» **Stated goal**: Below is some material; set it all down exactly, apart from the pictures.

» **Dataset excerpt**:
______________________________

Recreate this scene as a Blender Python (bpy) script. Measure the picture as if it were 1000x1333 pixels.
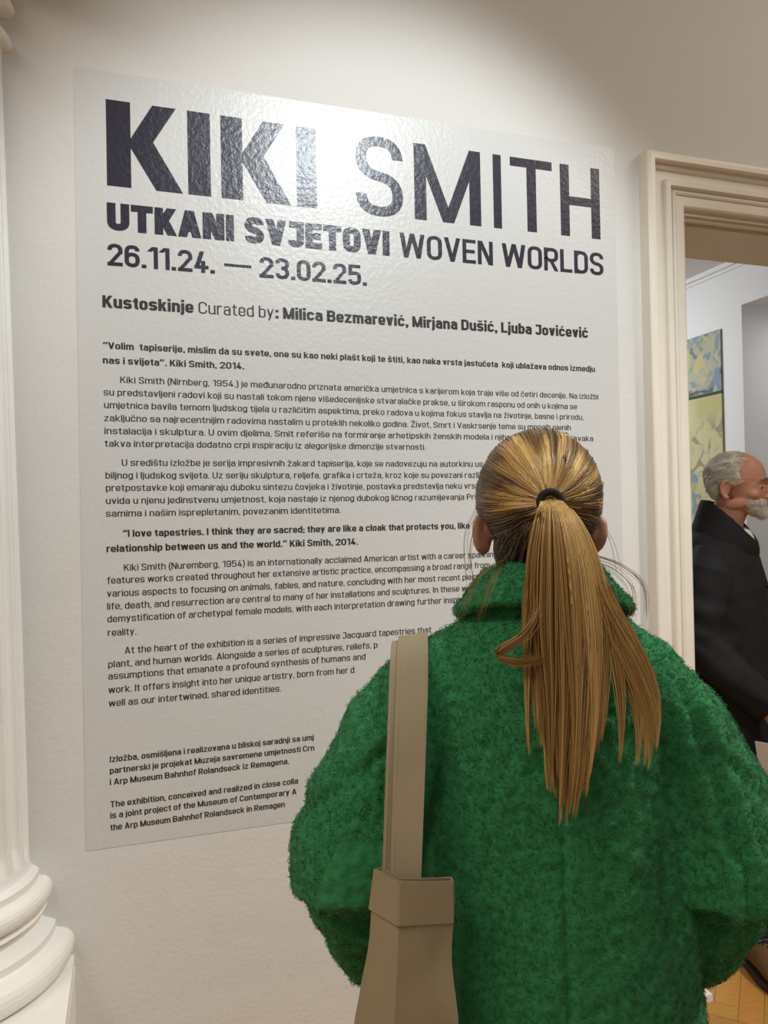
import bpy, bmesh, math, random
import numpy as np
from mathutils import Vector, Matrix, Euler

for o in list(bpy.data.objects):
    bpy.data.objects.remove(o)
SC = bpy.context.scene
COL = SC.collection
RNG = np.random.default_rng(7)
PI = math.pi

# ------------------------------------------------------------------ camera
# text wall = plane y=0 (room on the -y side), floor z=0
YAW, PITCH, ROLL, FPX = 0.316915, 0.00988486, -0.0197847, 1003.18
cam_d = bpy.data.cameras.new('camera')
cam = bpy.data.objects.new('camera', cam_d)
COL.objects.link(cam)
cyw, syw = math.cos(YAW), math.sin(YAW)
cp, sp = math.cos(PITCH), math.sin(PITCH)
cr, sr = math.cos(ROLL), math.sin(ROLL)
Fv = Vector((syw * cp, cyw * cp, sp))
R0 = Vector((cyw, -syw, 0))
U0 = R0.cross(Fv)
Rv = cr * R0 + sr * U0
Uv = -sr * R0 + cr * U0
CAMLOC = Vector((0, -2.1, 1.565))
cam.matrix_world = Matrix(((Rv.x, Uv.x, -Fv.x, CAMLOC.x), (Rv.y, Uv.y, -Fv.y, CAMLOC.y), (Rv.z, Uv.z, -Fv.z, CAMLOC.z), (0, 0, 0, 1)))
cam_d.sensor_fit = 'VERTICAL'
cam_d.sensor_height = 36.0
cam_d.lens = FPX / 1333 * 36.0
cam_d.clip_start = 0.05
SC.camera = cam

# ------------------------------------------------------------------ light
SC.view_settings.view_transform = 'Standard'
SC.view_settings.look = 'None'
SC.view_settings.exposure = 0.24
SC.view_settings.gamma = 1.0
SC.view_settings.use_curve_mapping = False

world = bpy.data.worlds.new('world')
SC.world = world
world.use_nodes = True
world.node_tree.nodes['Background'].inputs[0].default_value = (1.0, 0.90, 0.77, 1)
world.node_tree.nodes['Background'].inputs[1].default_value = 0.19


def add_light(name, kind, loc, target, energy, color, **kw):
    d = bpy.data.lights.new(name, kind)
    d.energy = energy
    d.color = color
    for k, v in kw.items():
        setattr(d, k, v)
    o = bpy.data.objects.new(name, d)
    COL.objects.link(o)
    o.location = loc
    o.rotation_euler = (Vector(target) - Vector(loc)).to_track_quat('-Z', 'Y').to_euler()
    return o


# ceiling spot washing the text panel
add_light('spot_text', 'SPOT', (1.04, -2.05, 3.62), (0.66, 0, 1.72), 180, (0.885, 0.965, 1.0),
          spot_size=math.radians(61), spot_blend=0.55, shadow_soft_size=0.10)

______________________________

» **Task solution**:
Recreate this scene as a Blender Python (bpy) script. Measure the picture as if it were 1000x1333 pixels.
import bpy, bmesh, math, random
import numpy as np
from mathutils import Vector, Matrix, Euler

for o in list(bpy.data.objects):
    bpy.data.objects.remove(o)
SC = bpy.context.scene
COL = SC.collection
RNG = np.random.default_rng(7)
PI = math.pi

# ------------------------------------------------------------------ camera
# text wall = plane y=0 (room on the -y side), floor z=0
YAW, PITCH, ROLL, FPX = 0.316915, 0.00988486, -0.0197847, 1003.18
cam_d = bpy.data.cameras.new('camera')
cam = bpy.data.objects.new('camera', cam_d)
COL.objects.link(cam)
cyw, syw = math.cos(YAW), math.sin(YAW)
cp, sp = math.cos(PITCH), math.sin(PITCH)
cr, sr = math.cos(ROLL), math.sin(ROLL)
Fv = Vector((syw * cp, cyw * cp, sp))
R0 = Vector((cyw, -syw, 0))
U0 = R0.cross(Fv)
Rv = cr * R0 + sr * U0
Uv = -sr * R0 + cr * U0
CAMLOC = Vector((0, -2.1, 1.565))
cam.matrix_world = Matrix(((Rv.x, Uv.x, -Fv.x, CAMLOC.x), (Rv.y, Uv.y, -Fv.y, CAMLOC.y), (Rv.z, Uv.z, -Fv.z, CAMLOC.z), (0, 0, 0, 1)))
cam_d.sensor_fit = 'VERTICAL'
cam_d.sensor_height = 36.0
cam_d.lens = FPX / 1333 * 36.0
cam_d.clip_start = 0.05
SC.camera = cam

# ------------------------------------------------------------------ light
SC.view_settings.view_transform = 'Standard'
SC.view_settings.look = 'None'
SC.view_settings.exposure = 0.24
SC.view_settings.gamma = 1.0
SC.view_settings.use_curve_mapping = False

world = bpy.data.worlds.new('world')
SC.world = world
world.use_nodes = True
world.node_tree.nodes['Background'].inputs[0].default_value = (1.0, 0.90, 0.77, 1)
world.node_tree.nodes['Background'].inputs[1].default_value = 0.19


def add_light(name, kind, loc, target, energy, color, **kw):
    d = bpy.data.lights.new(name, kind)
    d.energy = energy
    d.color = color
    for k, v in kw.items():
        setattr(d, k, v)
    o = bpy.data.objects.new(name, d)
    COL.objects.link(o)
    o.location = loc
    o.rotation_euler = (Vector(target) - Vector(loc)).to_track_quat('-Z', 'Y').to_euler()
    return o


# ceiling spot washing the text panel
add_light('spot_text', 'SPOT', (1.04, -2.05, 3.62), (0.66, 0, 1.72), 180, (0.885, 0.965, 1.0),
          spot_size=math.radians(61), spot_blend=0.55, shadow_soft_size=0.10)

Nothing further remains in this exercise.